Peek inside iterator (is there a PEP about this?)

Luis Zarrabeitia kyrie at uh.cu
Wed Oct 1 10:46:33 EDT 2008


Hi there.

For most use cases I think about, the iterator protocol is more than enough. 
However, on a few cases, I've needed some ugly hacks.

Ex 1:

a = iter([1,2,3,4,5]) # assume you got the iterator from a function and
b = iter([1,2,3])     # these two are just examples.

then,

zip(a,b)

has a different side effect from

zip(b,a)

After the excecution, in the first case, iterator a contains just [5], on the 
second, it contains [4,5]. I think the second one is correct (the 5 was never 
used, after all). I tried to implement my 'own' zip, but there is no way to 
know the length of the iterator (obviously), and there is also no way 
to 'rewind' a value after calling 'next'.

Ex 2:

Will this iterator yield any value?
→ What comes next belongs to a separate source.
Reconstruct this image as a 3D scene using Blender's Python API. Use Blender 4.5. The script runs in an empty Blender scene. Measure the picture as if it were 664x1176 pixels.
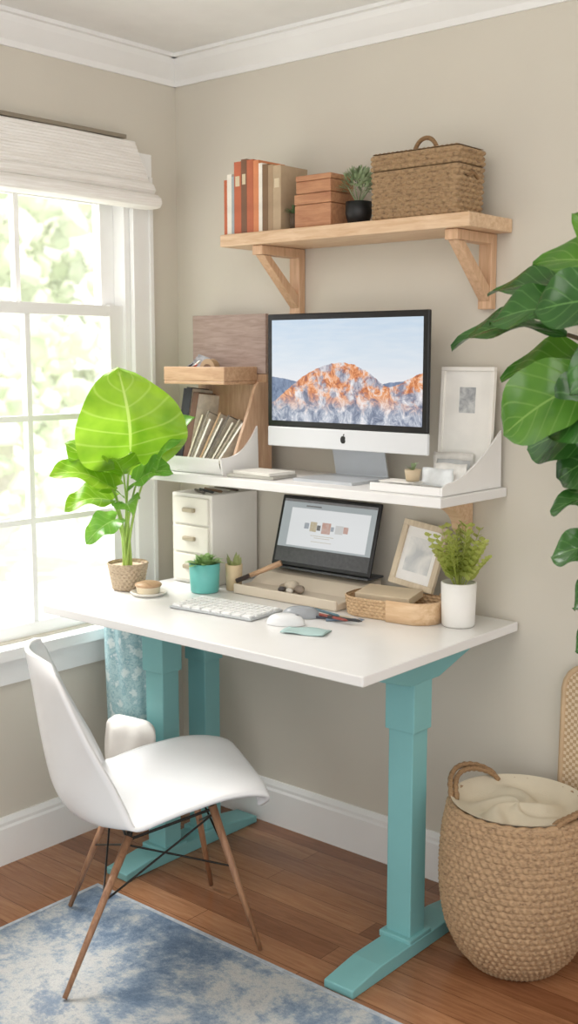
import bpy, bmesh, math, random
from mathutils import Vector, Matrix, noise
random.seed(7)
pi=math.pi
def V(*a): return Vector(a)
# ------------------------------------------------------------------ materials
def lin(h):
    h=h.lstrip('#'); c=[int(h[i:i+2],16)/255 for i in (0,2,4)]
    return tuple([(x/12.92 if x<=0.04045 else ((x+0.055)/1.055)**2.4) for x in c]+[1.0])
def _new(name):
    m=bpy.data.materials.new(name); m.use_nodes=True
    nt=m.node_tree; b=nt.nodes['Principled BSDF']; return m,nt,b
def N(nt,t,**kw):
    n=nt.nodes.new(t)
    for k,v in kw.items(): setattr(n,k,v)
    return n
def math_(nt,op,a,b=None,c=None):
    n=nt.nodes.new('ShaderNodeMath'); n.operation=op
    for i,x in enumerate((a,b,c)):
        if x is None: continue
        if isinstance(x,(int,float)): n.inputs[i].default_value=x
        else: nt.links.new(x,n.inputs[i])
    return n.outputs[0]
def ramp(nt,fac,stops,interp='LINEAR'):
    r=nt.nodes.new('ShaderNodeValToRGB'); r.color_ramp.interpolation=interp
    e=r.color_ramp.elements
    while len(e)<len(stops): e.new(0.5)
    for i,(p,c) in enumerate(stops):
        e[i].position=p; e[i].color=c if not isinstance(c,str) else lin(c)
    nt.links.new(fac,r.inputs[0]); return r.outputs[0]
def mixc(nt,fac,a,b,mode='MIX'):
    n=nt.nodes.new('ShaderNodeMix'); n.data_type='RGBA'; n.blend_type=mode
    for i,x in ((0,fac),(6,a),(7,b)):
        if isinstance(x,(int,float)): n.inputs[i].default_value=x
        elif isinstance(x,tuple): n.inputs[i].default_value=x
        elif isinstance(x,str): n.inputs[i].default_value=lin(x)
        else: nt.links.new(x,n.inputs[i])
    return n.outputs[2]
def coords(nt,kind='Object',scale=(1,1,1),rot=(0,0,0)):
    t=nt.nodes.new('ShaderNodeTexCoord'); m=nt.nodes.new('ShaderNodeMapping')
    m.inputs['Scale'].default_value=scale; m.inputs['Rotation'].default_value=rot
    nt.links.new(t.outputs[kind],m.inputs[0]); return m.outputs[0]
def tnoise(nt,vec,scale,detail=4,rough=.5,dist=0):
    n=nt.nodes.new('ShaderNodeTexNoise'); n.inputs['Scale'].default_value=scale
    n.inputs['Detail'].default_value=detail; n.inputs['Roughness'].default_value=rough; n.inputs['Distortion'].default_value=dist
    nt.links.new(vec,n.inputs['Vector']); return n.outputs[0]
def bump(nt,b,h,strength=.3,dist=.002):
    n=nt.nodes.new('ShaderNodeBump'); n.inputs['Strength'].default_value=strength; n.inputs['Distance'].default_value=dist
    nt.links.new(h,n.inputs['Height']); nt.links.new(n.outputs[0],b.inputs['Normal'])
def mul(c,k): return tuple([min(1,x*k) for x in c[:3]]+[1])
_cache={}
def M(col,rough=.5,metal=0,var=.06,scale=12,bmp=0,bscale=60,trans=0,spec=.5,sheen=0,glow=0):
    key=(col,rough,metal,var,scale,bmp,bscale,trans,spec,sheen,glow)
    if key in _cache: return _cache[key]
    m,nt,b=_new('surface_'+col.strip('#')+'_%d'%len(_cache)); c=lin(col)
    v=coords(nt); n=tnoise(nt,v,scale)
    o=ramp(nt,n,[(.3,mul(c,1-var)),(.7,mul(c,1+var))]); nt.links.new(o,b.inputs['Base Color'])
    b.inputs['Roughness'].default_value=rough; b.inputs['Metallic'].default_value=metal
    b.inputs['Specular IOR Level'].default_value=spec
    if glow: nt.links.new(o,b.inputs['Emission Color']); b.inputs['Emission Strength'].default_value=glow
    if trans: b.inputs['Transmission Weight'].default_value=trans
    if sheen: b.inputs['Sheen Weight'].default_value=sheen
    if bmp: bump(nt,b,tnoise(nt,v,bscale),bmp)
    _cache[key]=m; return m
def wood(name,dark,light,axis=0,rough=.45,s=10,stretch=9):
    m,nt,b=_new(name)
    sc=[stretch]*3; sc[axis]=1
    v=coords(nt,scale=tuple(sc)); n=tnoise(nt,v,s,6,.6,.6)
    o=ramp(nt,n,[(.3,dark),(.7,light)]); nt.links.new(o,b.inputs['Base Color'])
    b.inputs['Roughness'].default_value=rough; bump(nt,b,n,.15,.001); return m
def leafmat(name,dark,light,vein,nv=9,trans=.25,vs=.35,rough=.36):
    m,nt,b=_new(name)
    t=nt.nodes.new('ShaderNodeTexCoord'); sp=nt.nodes.new('ShaderNodeSeparateXYZ'); nt.links.new(t.outputs['UV'],sp.inputs[0])
    u=math_(nt,'ABSOLUTE',math_(nt,'SUBTRACT',sp.outputs[0],.5))
    mid=math_(nt,'MULTIPLY',math_(nt,'LESS_THAN',u,.014),.8)
    ph=math_(nt,'FRACT',math_(nt,'SUBTRACT',math_(nt,'MULTIPLY',sp.outputs[1],nv),math_(nt,'MULTIPLY',u,nv*.6)))
    ve=math_(nt,'MULTIPLY',math_(nt,'SUBTRACT',1.0,math_(nt,'MINIMUM',math_(nt,'MULTIPLY',math_(nt,'ABSOLUTE',math_(nt,'SUBTRACT',ph,.5)),11),1.0)),vs)
    fac=math_(nt,'MAXIMUM',mid,ve)
    n=tnoise(nt,coords(nt),9,3)
    base=ramp(nt,n,[(.3,dark),(.7,light)])
    c=mixc(nt,fac,base,vein); nt.links.new(c,b.inputs['Base Color'])
    b.inputs['Roughness'].default_value=rough; bump(nt,b,fac,.3,.003)
    if trans:
        tr=nt.nodes.new('ShaderNodeBsdfTranslucent'); nt.links.new(c,tr.inputs[0])
        mx=nt.nodes.new('ShaderNodeMixShader'); mx.inputs[0].default_value=trans
        nt.links.new(b.outputs[0],mx.inputs[1]); nt.links.new(tr.outputs[0],mx.inputs[2])
        nt.links.new(mx.outputs[0],nt.nodes['Material Output'].inputs[0])
    return m
def weavemat(name,dark,light,scale=60):
    m,nt,b=_new(name); v=coords(nt,scale=(1,1,3)); n=tnoise(nt,v,scale,5,.65,.4)
    o=ramp(nt,n,[(.3,dark),(.5,light),(.75,mul(lin(light),1.15))]); nt.links.new(o,b.inputs['Base Color'])
    b.inputs['Roughness'].default_value=.75; bump(nt,b,n,.5,.003); return m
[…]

Like with most iterables, a construct

if iterator:
   # do something

would be a very convenient thing to have, instead of wrapping a 'next' call on 
a try...except and consuming the first item.

Ex 3:

if any(iterator):
   # do something ... but the first true value was already consumed and 
   # cannot be reused. "Any" cannot peek inside the iterator without 
   # consuming the value.

Instead,

i1, i2 = tee(iterator)
if any(i1):
   # do something with i2

Question/Proposal:

Has there been any PEP regarding the problem of 'peeking' inside an iterator? 
Knowing if the iteration will end or not, and/or accessing the next value, 
without consuming it? Is there any (simple, elegant) way around it?

Cheers,

-- 
Luis Zarrabeitia (aka Kyrie)
Fac. de Matemática y Computación, UH.